We have a 112 run rate leaving the year – 112 was not booked as synergies within the year for actual realization.

Jim Cracchiolo

Yes, 75 is the actual number that we have.

Tom Gallagher – Credit Suisse

So that’s an end-of-the-year that we – that’s not even in the – that 112 is not a run rate in the 4Q either, Jim?

Jim Cracchiolo

It’s a run rate out of 4Q, but if you’re asking –

Tom Gallagher – Credit Suisse

At the end of the 4th –

Jim Cracchiolo

– is it already in the P&L for 2010, the answer is no. Only 75 is actually booked in the P&L in 2010, but as we leave the year, that 75 turns into 112 for 2011.

Walter Berman

Right.

Tom Gallagher – Credit Suisse

I got you. Okay, that’s helpful, thanks.

Operator

That was the last question for today. Please go ahead with any final remarks.

Jim Cracchiolo

Yes. First of all, I want to thank you for participating in the call and asking for the various questions that helped clarify things.

I think one of the issues we do have which is very hard and we’ll try to figure out is how to deal with things like the 157 because it’s a noneconomic charge, but I know people can’t predict it and so the estimates that you come out with do not include and it does sort of get little noise in the system.

I would also leave you with this thought. I think for the things that we wanted to do in 2010 and what we told you back in 2009 and ‘08, I think is actually coming about quite well. I think we’ve had a strong business and a strong year. I think we’re seeing improvements. We think we continue to drive margin improvements. I feel very good about where AWM is and where it can go as well as with the Columbia deal and Threadneedle, that we can actually continue to improve there as well.

Of course, we got work to do to change the flows around, et cetera, but I think we got good product line and good performance, which is something that we never really had completely in the past. And I think we have a more substantial and fuller lineup.

Yes, we’re still working through further levels of integration, but the savings are being realized. I think we have a good business now, a sizeable business. I think if you compare it to other large independent managers out there, we’re quite sizeable, including our earnings and our ability to earn.
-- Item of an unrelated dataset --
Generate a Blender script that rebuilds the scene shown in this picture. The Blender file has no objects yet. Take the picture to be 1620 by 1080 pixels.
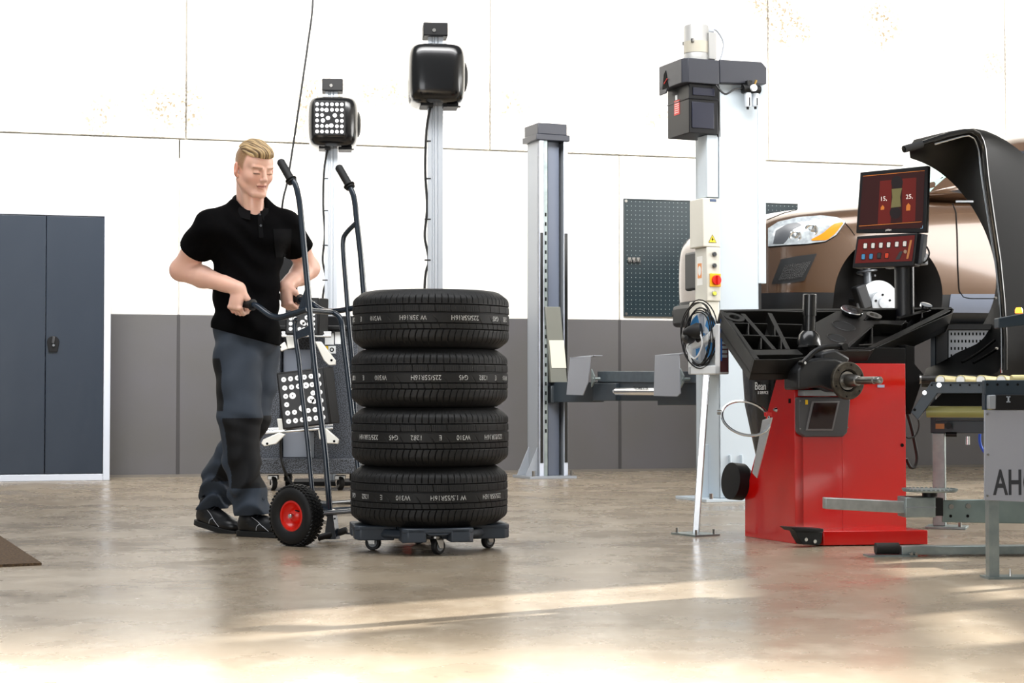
import bpy, math, random
import numpy as np
from mathutils import Vector, Matrix
from mathutils.bvhtree import BVHTree
R = math.radians
SC = bpy.context.scene
COL = SC.collection
# ---------------------------------------------------------------- camera
CAMZ = 0.66; TILT = math.atan(80/2700); FPX = 2700.0
cd = bpy.data.cameras.new('camera'); cam = bpy.data.objects.new('camera', cd); COL.objects.link(cam)
cam.location = (0, 0, CAMZ); cam.rotation_euler = (math.pi/2+TILT, 0, 0)
cd.sensor_width = 36; cd.lens = 36*FPX/1620; cd.clip_end = 200
SC.camera = cam
# ---------------------------------------------------------------- light
SC.view_settings.view_transform = 'Standard'; SC.view_settings.look = 'None'
SC.view_settings.gamma = 1; SC.view_settings.use_curve_mapping = False
SC.view_settings.exposure = 0.55
wd = bpy.data.worlds.new('daylight'); SC.world = wd; wd.use_nodes = True
wn = wd.node_tree.nodes; wl = wd.node_tree.links
bg = wn['Background']
bg.inputs[0].default_value = (.93, .97, 1, 1)
bg.inputs[1].default_value = 0.22
sd = bpy.data.lights.new('low_sun', 'SUN'); sd.energy = 18.0; sd.angle = R(0.6); sd.color = (1, .97, .92)
sun = bpy.data.objects.new('low_sun', sd); COL.objects.link(sun)
def aim(o, d): o.rotation_euler = Vector(d).to_track_quat('-Z', 'Y').to_euler()
SUND = Vector((-.82, -.50, -.30)).normalized(); aim(sun, SUND)
def area(name, loc, d, sx, sy, watt, col=(1, 1, 1), spread=180):
    l = bpy.data.lights.new(name, 'AREA'); l.shape = 'RECTANGLE'; l.size = sx; l.size_y = sy; l.energy = watt; l.color = col
    l.spread = R(spread)
    o = bpy.data.objects.new(name, l); COL.objects.link(o); o.location = loc; aim(o, d); return o
area('fill_back_wall', (0.5, 8.4, 5.8), (0, .90, -.44), 11, 2.3, 420, (1, .99, .98), 104)  # added fill lamp aimed to brighten the back wall, no roof opening behind it
area('skylight_middle', (0.0, 6.0, 6.2), (0, .1, -1), 9, 3.0, 290, (.97, .98, 1))
area('fill_near_floor', (-2.3, 2.45, 4.0), (0, .03, -1), 6.5, 1.3, 560, (1, .985, .955), 54)  # added fill lamp that brightens the near floor, no roof opening is built
area('window_right', (7.0, 9.0, 2.4), (-1, -.12, -.15), 6.5, 2.6, 380, (1, .99, .97))
area('gate_behind_camera', (-3.0, -2.0, 1.9), (.25, 1, -.02), 4.5, 3.0, 120, (.94, .97, 1))

# ---------------------------------------------------------------- materials
def srgb(h):
    h = h.lstrip('#'); c = [int(h[i:i+2], 16)/255 for i in (0, 2, 4)]
    return tuple((x/12.92 if x <= .04045 else ((x+.055)/1.055)**2.4) for x in c)+(1,)
MATS = {}
def mat(name, hexc, rough=.5, metal=0, spec=.5, noise=None, bump=None, coat=0, trans=0, emit=0, attr=False, sheen=0):
    """noise=(scale, amount, hex2) mixes a second colour; bump=(scale, strength, distance)."""
    if name in MATS: return MATS[name]
    m = bpy.data.materials.new(name); m.use_nodes = True; MATS[name] = m
    nt = m.node_tree; b = nt.nodes['Principled BSDF']; L = nt.links
    b.inputs['Base Color'].default_value = srgb(hexc); b.inputs['Roughness'].default_value = rough
    b.inputs['Metallic'].default_value = metal; b.inputs['Specular IOR Level'].default_value = spec
    b.inputs['Coat Weight'].default_value = coat; b.inputs['Coat Roughness'].default_value = .08
    b.inputs['Transmission Weight'].default_value = trans
    if sheen: b.inputs['Sheen Weight'].default_value = sheen
    if emit: b.inputs['Emission Color'].default_value = srgb(hexc); b.inputs['Emission Strength'].default_value = emit
    tc = nt.nodes.new('ShaderNodeTexCoord')
    base = None
    if attr:
        a = nt.nodes.new('ShaderNodeAttribute'); a.attribute_name = 'Col'; base = a.outputs['Color']
        L.new(base, b.inputs['Base Color'])
    if noise:
        n = nt.nodes.new('ShaderNodeTexNoise'); n.inputs['Scale'].default_value = noise[0]; n.inputs['Detail'].default_value = 5
        L.new(tc.outputs['Object'], n.inputs['Vector'])
        r = nt.nodes.new('ShaderNodeValToRGB'); r.color_ramp.elements[0].position = .5-noise[1]/2; r.color_ramp.elements[1].position = .5+noise[1]/2
        L.new(n.outputs['Fac'], r.inputs['Fac'])
        mx = nt.nodes.new('ShaderNodeMix'); mx.data_type = 'RGBA'
        L.new(r.outputs['Color'], mx.inputs[0]); mx.inputs[6].default_value = srgb(hexc); mx.inputs[7].default_value = srgb(noise[2])
        if base: L.new(base, mx.inputs[6])
        L.new(mx.outputs[2], b.inputs['Base Color'])
    if bump:
        n = nt.nodes.new('ShaderNodeTexNoise'); n.inputs['Scale'].default_value = bump[0]; n.inputs['Detail'].default_value = 4
        L.new(tc.outputs['Object'], n.inputs['Vector'])
        bp = nt.nodes.new('ShaderNodeBump'); bp.inputs['Strength'].default_value = bump[1]; bp.inputs['Distance'].default_value = bump[2]
        L.new(n.outputs['Fac'], bp.inputs['Height']); L.new(bp.outputs['Normal'], b.inputs['Normal'])
    return m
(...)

And the same thing with our advice and wealth management. We’re starting to come into the stream where this is really having a substantial impact. We think we can continue to grow those margins even with low interest rates. Yes, we had some pickup and some expenses in the fourth quarter, but I think outside of the Securities America activity, our margins would have shown nice improvements as well in the fourth quarter for our core franchise business which is really the focus that we have.

So, I just want to leave you with the thoughts. I think we’ll manage our other businesses very prudently to drive returns and manage the risk, that’s why we chose to get out of the outside distribution of annuities. I think we can generate good returns with good consumer behavior in the other annuities with strong hedging. And I do believe our protection business will start to improve.
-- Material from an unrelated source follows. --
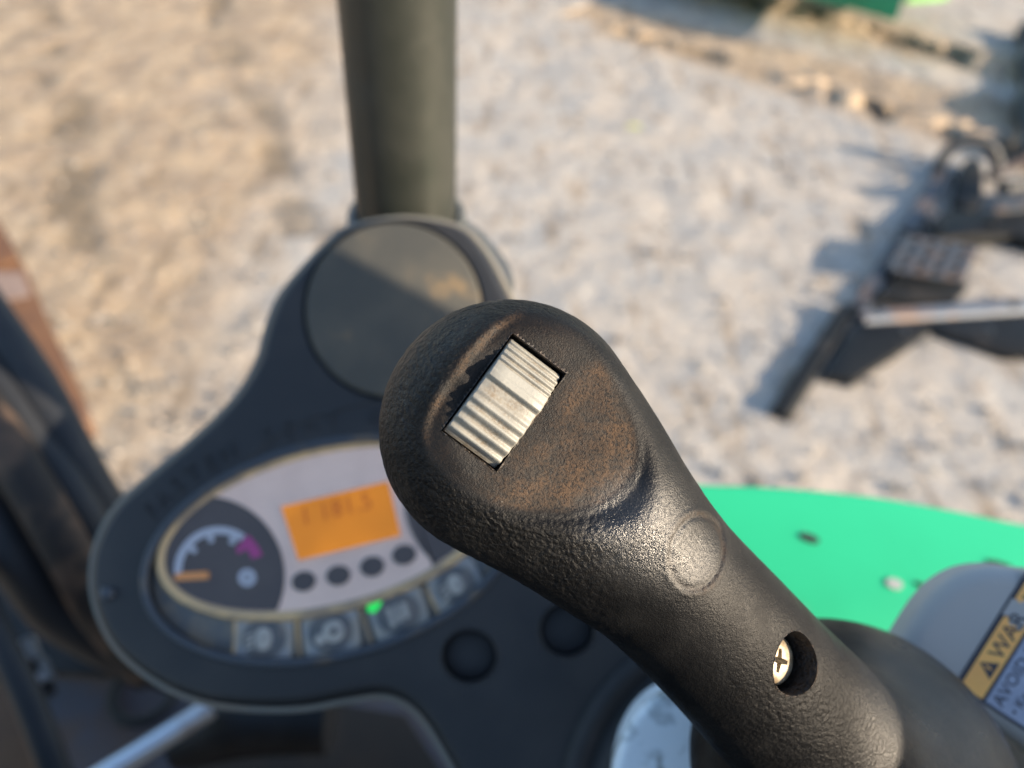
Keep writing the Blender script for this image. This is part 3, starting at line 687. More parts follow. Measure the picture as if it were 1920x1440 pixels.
# lower shell with its pale lip
def ring_slab(name, pl, poly, prof, m, par):        # prof: (outward offset, height) loop swept round the outline
    if not ccw(poly): poly = poly[::-1]
    V = []; Fc = []; n = len(poly); k = len(prof)
    for d, h in prof:
        for (x, y) in inset(poly, -d): V.append(pl.o + pl.x * x + pl.y * y + pl.n * h)
    for a in range(k):
        b = (a + 1) % k
        for i in range(n): j = (i + 1) % n; Fc.append((a * n + i, a * n + j, b * n + j, b * n + i))
    return mesh_obj(name, V, Fc, m, par, True, None, 40)
ring_slab('edge_trim', CP, outl, [(.0005, -.0125), (.0032, -.0125), (.0035, -.0105), (.0035, -.0085), (.0028, -.0070), (.0016, -.0065), (.0005, -.0065)], M['trim'], con)
slab('lower_shell', CP, inset(outl if ccw(outl) else outl[::-1], .002), -.055, -.0305, M['console'], con, r=0)
# round pad
slab('round_pad', CP, ellpx(738, 582, 165, 164, tilt=0), -.0042, .0016, M['pad'], con, r=.002, seg=4)
# raised bead round the oval
def bead(name, ring, rad, m, h, parent=con, closed=True, n=10, only=None):
    pts = [CP.o + CP.x * x + CP.y * y + CP.n * h for x, y in ring]
    if closed: pts = pts + [pts[0]]
    V = []; Fc = []
    K = len(pts) - (1 if closed else 0)
    for i in range(K):
        a = pts[(i - 1) % K] if closed else pts[max(i - 1, 0)]; b = pts[(i + 1) % K] if closed else pts[min(i + 1, K - 1)]
        t = (b - a).normalized(); s = t.cross(CP.n).normalized()
        for k in range(n): th = 2 * math.pi * k / n; V.append(pts[i] + s * (rad * math.cos(th)) + CP.n * (rad * .8 * math.sin(th)))
    for i in range(K if closed else K - 1):
        for k in range(n): Fc.append((i * n + k, i * n + (k + 1) % n, ((i + 1) % K) * n + (k + 1) % n, ((i + 1) % K) * n + k))
    return mesh_obj(name, V, Fc, m, parent, True)
bead('oval_rim', ellpx(OV[0], OV[1], OV[2] + 3, OV[3] + 3), .0022, M['bezel_rim'], .0002)
# instrument cluster inside the oval
slab('button_strip', CP, ellpx(OV[0], OV[1], OV[2] - 3, OV[3] - 3), -.0064, -.0048, M['strip'], con, r=.0005, seg=2)
WN = (613, 990, 318, 142)
slab('bezel', CP, ellpx(WN[0], WN[1] + 2, WN[2] + 16, WN[3] + 18), -.0047, -.0028, M['bezel'], con, r=.0012, seg=3)
bead('dusty_inner_rim', ellpx(WN[0], WN[1] + 2, WN[2] + 5, WN[3] + 7), .0026, M['dust'], -.0026)
face = slab('gauge_face', CP, ellpx(*WN), -.0027, -.0018, M['face'], con, r=0)
def clip_ellipse(poly_px, e, s=.985):           # keep a pixel polygon inside ellipse e
    t = math.radians(-14); out_ = []
    for (x, y) in poly_px:
        dx, dy = x - e[0], y - e[1]; a = dx * math.cos(t) + dy * math.sin(t); b = -dx * math.sin(t) + dy * math.cos(t)
        r_ = math.hypot(a / e[2], b / e[3])
        if r_ > s: dx *= s / r_; dy *= s / r_
        out_.append((e[0] + dx, e[1] + dy))
    return out_
def disc_px(cx, cy, r, n=96): return [(cx + r * math.cos(2 * math.pi * i / n), cy + r * math.sin(2 * math.pi * i / n)) for i in range(n)]
# dark dial areas = window cut by two discs (only the part within the window)
def dial_area(cx, cy, r):
    t = math.radians(-14); pts = []
    for p in disc_px(cx, cy, r, 140): pts.append(p)
    return clip_ellipse(pts, WN)
dial = slab('dial', CP, L2(dial_area(382, 1080, 150)), -.0017, -.0013, M['dark_face'], con, r=0)
slab('dial', CP, L2(dial_area(906, 938, 148)), -.0017, -.0013, M['dark_face'], con, r=0)
def arcpx(cx, cy, r0, r1, a0, a1, n=30):
    A = [math.radians(a0 + (a1 - a0) * i / n) for i in range(n + 1)]
    return [(cx + r1 * math.cos(a), cy - r1 * math.sin(a)) for a in A] + [(cx + r0 * math.cos(a), cy - r0 * math.sin(a)) for a in reversed(A)]
def mark(name, px, m, h=-.0010, parent=dial, h0=-.00125): return slab(name, CP, L2(px), h0, h, m, parent, r=0, smooth=False)
mark('scale_arc', arcpx(409, 1071, 70, 84, 184, 54), M['white'])
for a in (140, 104, 66): mark('tick', arcpx(409, 1071, 56, 69.5, a - 5, a + 5, 3), M['white'])
mark('red_zone', arcpx(409, 1071, 66, 87, 52, 20), M['magenta']); mark('red_zone', arcpx(409, 1071, 50, 65.7, 52, 40, 4), M['magenta'])
mark('needle', [(326, 1078), (334, 1074), (388, 1071), (392, 1078), (388, 1086), (330, 1089), (326, 1086)], M['needle'], -.0004, h0=-.00095)
mark('icon', arcpx(462, 1083, 8, 17, 0, 359, 24), M['white']); mark('icon', disc_px(462, 1083, 6, 16), M['white'])
# screen
LC = [(526, 950), (727, 902), (751, 1004), (559, 1051)]
fr_ = slab('screen_frame', CP, L2([(519, 946), (732, 895), (759, 1008), (554, 1060)]), -.0017, -.0011, M['face'], con, r=0, smooth=False)
scr = slab('screen', CP, L2(LC), -.0011 + .0000, -.0008, M['lcd'], con, r=0, smooth=False)
sang = math.atan2(*(lambda a, b: (b[1] - a[1], b[0] - a[0]))(CP.l(526, 950), CP.l(727, 902)))
g1 = text_geo('1 181.5', .0125, CP, *CP.l(563, 985), sang, -.0007, .0001)
mesh_obj('screen_digits', *g1, M['lcd_dark'], scr, False)
for cx, cy in ((568, 1090), (633, 1079), (697, 1062), (757, 1040)):
    slab('warning_lamp', CP, ellpx(cx, cy, 23, 19, 28), -.0017, -.0010, M['dark_face'], con, r=.0002, seg=1)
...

I take the note regarding the auto and home, it has not been a problem for us, but we don’t want it to be a problem for us. So if we see anything substantially changing, we will evaluate, but we really think it can continue to drive margins because of some flexibility in case we don’t need to.
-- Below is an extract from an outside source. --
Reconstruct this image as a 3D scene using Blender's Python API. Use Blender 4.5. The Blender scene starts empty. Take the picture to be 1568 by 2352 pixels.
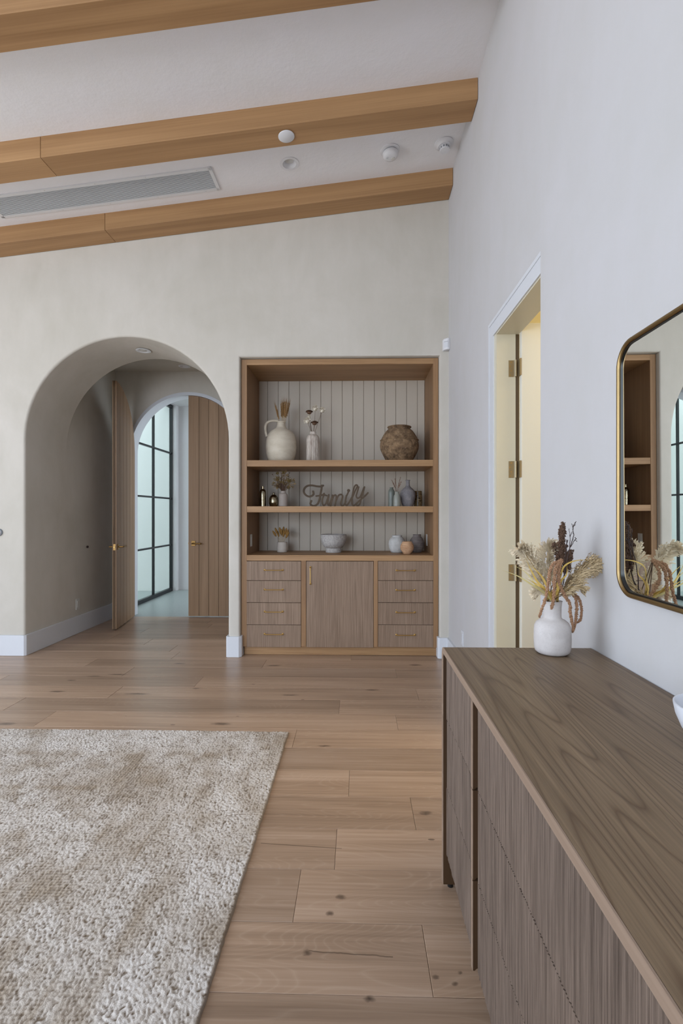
import bpy, bmesh, math, random
from mathutils import Vector, Matrix, noise as mnoise
from mathutils.geometry import tessellate_polygon
PI = math.pi
random.seed(7)
R = random.random
def U(a, b): return a + (b - a) * random.random()
SC = bpy.context.scene
COL = SC.collection

# ------------------------------------------------------------------ camera
F, TY, H, HY, VX = 1130.0, .024, 1.3, 1180.0, 820.0
TH = math.atan(TY); SN, CS = math.sin(TH), math.cos(TH); PX = VX - F * TY
cam_d = bpy.data.cameras.new('camera'); cam = bpy.data.objects.new('camera', cam_d); COL.objects.link(cam)
cam.location = (0, 0, H); cam.rotation_euler = (PI / 2, 0, TH)
cam_d.sensor_fit = 'VERTICAL'; cam_d.sensor_height = 36; cam_d.lens = F * 36 / 2352
cam_d.shift_x = (784 - PX) / 2352; cam_d.shift_y = (HY - 1176) / 2352
cam_d.clip_start = .02
SC.camera = cam
def at(x, y, Yp):                       # photo pixel -> point on the plane Y = Yp
    a = (x - PX) / F; zc = Yp / (CS + a * SN)
    return Vector((zc * (a * CS - SN), Yp, H - (y - HY) / F * zc))

# ------------------------------------------------------------------ world, lights, exposure
W = bpy.data.worlds.new('world'); SC.world = W; W.use_nodes = True
bg = W.node_tree.nodes['Background']; bg.inputs[0].default_value = (.80, .90, 1, 1); bg.inputs[1].default_value = 3.2
def area(name, loc, rot, sx, sy, power, col, spread=PI):
    l = bpy.data.lights.new(name, 'AREA'); l.shape = 'RECTANGLE'; l.size = sx; l.size_y = sy
    l.energy = power; l.color = col; l.spread = spread
    o = bpy.data.objects.new(name, l); COL.objects.link(o); o.location = loc; o.rotation_euler = rot
    return o
# daylight: cool sky light falling in and down, warmer light thrown up from the ground outside
BLUE, WARM = (.43, .67, 1), (1, .885, .78)
area('rear_window_sky', (-2.9, -3.6, 2.2), (PI / 2 - .36, 0, 0), 3.4, 2.6, 58, BLUE, 2.2)
area('rear_window_ground', (-2.9, -3.62, 1.7), (PI / 2 + .42, 0, 0), 3.4, 2.8, 58, WARM, 2.6)
area('left_window_sky', (-5.4, 1.3, 1.8), (PI / 2 - .50, 0, -PI / 2), 3.6, 3.0, 36, BLUE, 2.0)
area('left_window_ground', (-5.42, 1.3, 1.6), (PI / 2 + .42, 0, -PI / 2), 3.6, 2.8, 39, WARM, 2.6)
pl = bpy.data.lights.new('side_room_fill', 'POINT'); pl.energy = 16; pl.color = (1, .87, .64); pl.shadow_soft_size = .12  # unseen fill, added to brighten the side room's upper wall and ceiling
po = bpy.data.objects.new('side_room_fill', pl); COL.objects.link(po); po.location = (2.2, 3.25, 2.35)
area('side_room_lamp', (2.0, 2.6, 2.7), (0, 0, 0), .8, .8, 36, (1, .86, .62))
SC.view_settings.view_transform = 'Standard'; SC.view_settings.look = 'None'
SC.view_settings.exposure = 0; SC.view_settings.gamma = 1; SC.view_settings.use_curve_mapping = False

# ------------------------------------------------------------------ material helpers
def lin(c):
    if isinstance(c, str):
        c = [int(c[i:i + 2], 16) / 255 for i in (0, 2, 4)]
        c = [v / 12.92 if v <= .04045 else ((v + .055) / 1.055) ** 2.4 for v in c]
    return (c[0], c[1], c[2], 1)
class NT:
    def __init__(s, name):
        s.m = bpy.data.materials.new(name); s.m.use_nodes = True; s.t = s.m.node_tree; s.n = s.t.nodes
        s.b = s.n['Principled BSDF']; s.tc = s.n.new('ShaderNodeTexCoord')
    def new(s, t, **k):
        n = s.n.new('ShaderNode' + t)
        for a, v in k.items(): setattr(n, a, v)
        return n
    def lk(s, a, b): s.t.links.new(a, b)
    def vec(s, scale, rnd=False, src='Object', rot=(0, 0, 0)):
        mp = s.new('Mapping'); mp.inputs['Scale'].default_value = scale; mp.inputs['Rotation'].default_value = rot
        o = s.tc.outputs[src]
        if rnd:
            oi = s.new('ObjectInfo'); ml = s.new('Math', operation='MULTIPLY'); ml.inputs[1].default_value = 37.0
            s.lk(oi.outputs['Random'], ml.inputs[0])
            va = s.new('VectorMath', operation='ADD'); s.lk(o, va.inputs[0]); s.lk(ml.outputs[0], va.inputs[1]); o = va.outputs[0]
        s.lk(o, mp.inputs[0]); return mp.outputs[0]
    def noise(s, v, scale=1, detail=3, rough=.5, dist=0):
        n = s.new('TexNoise'); n.inputs['Scale'].default_value = scale; n.inputs['Detail'].default_value = detail
        n.inputs['Roughness'].default_value = rough; n.inputs['Distortion'].default_value = dist
        s.lk(v, n.inputs['Vector']); return n.outputs['Fac']
    def ramp(s, fac, stops):
        r = s.new('ValToRGB'); e = r.color_ramp.elements
        while len(e) < len(stops): e.new(.5)
        for el, (p, c) in zip(e, stops): el.position = p; el.color = lin(c)
        s.lk(fac, r.inputs[0]); return r.outputs[0]
    def math(s, op, a, b=None, clamp=False):
        n = s.new('Math', operation=op); n.use_clamp = clamp
        for i, v in enumerate((a, b)):
            if v is None: continue
            if isinstance(v, (int, float)): n.inputs[i].default_value = v
            else: s.lk(v, n.inputs[i])
        return n.outputs[0]
    def mix(s, fac, a, b, mode='MIX'):
        n = s.new('Mix', data_type='RGBA', blend_type=mode)
        for i, v in ((0, fac), (6, a), (7, b)):
            if isinstance(v, (int, float)): n.inputs[i].default_value = v
            elif isinstance(v, (tuple, list, str)): n.inputs[i].default_value = lin(v)
            else: s.lk(v, n.inputs[i])
        return n.outputs[2]
    def bump(s, h, strength=.3, dist=.01):
        b = s.new('Bump'); b.inputs['Strength'].default_value = strength; b.inputs['Distance'].default_value = dist
        s.lk(h, b.inputs['Height']); s.lk(b.outputs[0], s.b.inputs['Normal'])
    def col(s, c):
        if isinstance(c, (str, tuple, list)): s.b.inputs['Base Color'].default_value = lin(c)
        else: s.lk(c, s.b.inputs['Base Color'])
    def set(s, rough=.5, metal=0, spec=None):
        s.b.inputs['Roughness'].default_value = rough; s.b.inputs['Metallic'].default_value = metal
        if spec is not None: s.b.inputs['Specular IOR Level'].default_value = spec
        return s.m
def plain(name, c, rough=.5, metal=0, spec=None, var=.0, vs=40, bump=0, bs=200):
    t = NT(name)
    if var:
        f = t.noise(t.vec((1, 1, 1), True), vs, 3)
        t.col(t.mix(f, [max(0, v * (1 - var)) for v in lin(c)[:3]], [min(1, v * (1 + var)) for v in lin(c)[:3]]))
    else: t.col(c)
    if bump: t.bump(t.noise(t.vec((1, 1, 1)), bs, 2), bump, .002)
    return t.set(rough, metal, spec)
def plaster(name, c, amp=.06, bump=.12):
    t = NT(name); v = t.vec((1, 1, 1))
    f = t.noise(v, 1.3, 5, .62, .6); g = t.noise(t.vec((1, 1, .35)), 7, 4, .6)
    ff = t.math('ADD', t.math('MULTIPLY', f, .65), t.math('MULTIPLY', g, .35))
    a = [x * (1 - amp * 1.7) for x in lin(c)[:3]]; b = [min(1, x * (1 + amp * 1.3)) for x in lin(c)[:3]]
    a[2] *= .965
    r = t.new('ValToRGB'); r.color_ramp.elements[0].position = .33; r.color_ramp.elements[1].position = .66
    r.color_ramp.elements[0].color = (*a, 1); r.color_ramp.elements[1].color = (*b, 1)
    t.lk(ff, r.inputs[0]); t.col(r.outputs[0])
    t.bump(t.math('ADD', t.noise(v, 5, 5, .65), t.math('MULTIPLY', g, .5)), bump, .02)
    return t.set(.75, 0, .25)
def oak(name, dark, light, axis, rough=.5, fine=70, ring=0, ringdark=.25, var=.12, vein=.5, along=1.2, bump=.1, spec=.35):
    """straight or cathedral grained wood; axis = direction of the grain in object space"""
    t = NT(name)
    sc = [1, 1, 1]; sc[axis] = along / fine
    v = t.vec(tuple(s * fine for s in sc), True)
    f1 = t.noise(v, 1, 4, .6)
    sc2 = [9, 9, 9]; sc2[axis] = .5
    f2 = t.noise(t.vec(tuple(sc2), True), 1, 3, .5, .4)
    f = t.math('ADD', t.math('MULTIPLY', f1, vein), t.math('MULTIPLY', f2, 1 - vein))
    c = t.ramp(f, [(.33, dark), (.68, light)])
    h = f1
    if ring:
        sc3 = [1, 1, 1]; sc3[axis] = .055
        vv = t.vec(tuple(sc3), True)
        base = t.noise(vv, ring, 2, .45, .2)
        # contour lines of a stretched noise field give cathedral figures
        k = t.math('MULTIPLY', base, 62.0)
        fr = t.math('FRACT', k)
        line = t.math('SUBTRACT', 1, t.math('MULTIPLY', t.math('ABSOLUTE', t.math('SUBTRACT', fr, .5)), 2.0))
        line = t.math('POWER', line, 5)
        brk = t.math('MULTIPLY', line, t.math('ADD', .35, f1), True)
        c = t.mix(t.math('MULTIPLY', brk, ringdark), c, (.35, .24, .16), 'MULTIPLY')
        h = t.math('SUBTRACT', f1, t.math('MULTIPLY', brk, .5))
    oi = t.new('ObjectInfo')
    g = t.math('ADD', 1 - var, t.math('MULTIPLY', oi.outputs['Random'], 2 * var))
    cc = t.new('VectorMath', operation='SCALE'); t.lk(c, cc.inputs[0]); t.lk(g, cc.inputs['Scale'])
    t.col(cc.outputs[0]); t.bump(h, bump, .003)
    return t.set(rough, 0, spec)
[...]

And overall, as Walter said, we do have a strong capital position. We will be looking to utilize that appropriately. I will not use the money for acquisitions unless they really made sense and we can really get good synergies as we’ve been showing you for the last few that we did. And we will return to shareholders as appropriately, but we don’t need to do that all in one moment, but we can do that over time so that you can feel comfortable, we can feel comfortable and still have degrees of opportunity for growth and investment.

So I appreciate you taking the time. I do feel we had a good year and we tried to deliver everything that we told you about a year ago and we look forward to continuing to work with you in the New Year. Thank you.

Operator

Thank you for participating in the Ameriprise Financial fourth quarter and year-end earnings conference call. This concludes the conference for today. You may all disconnect at this time.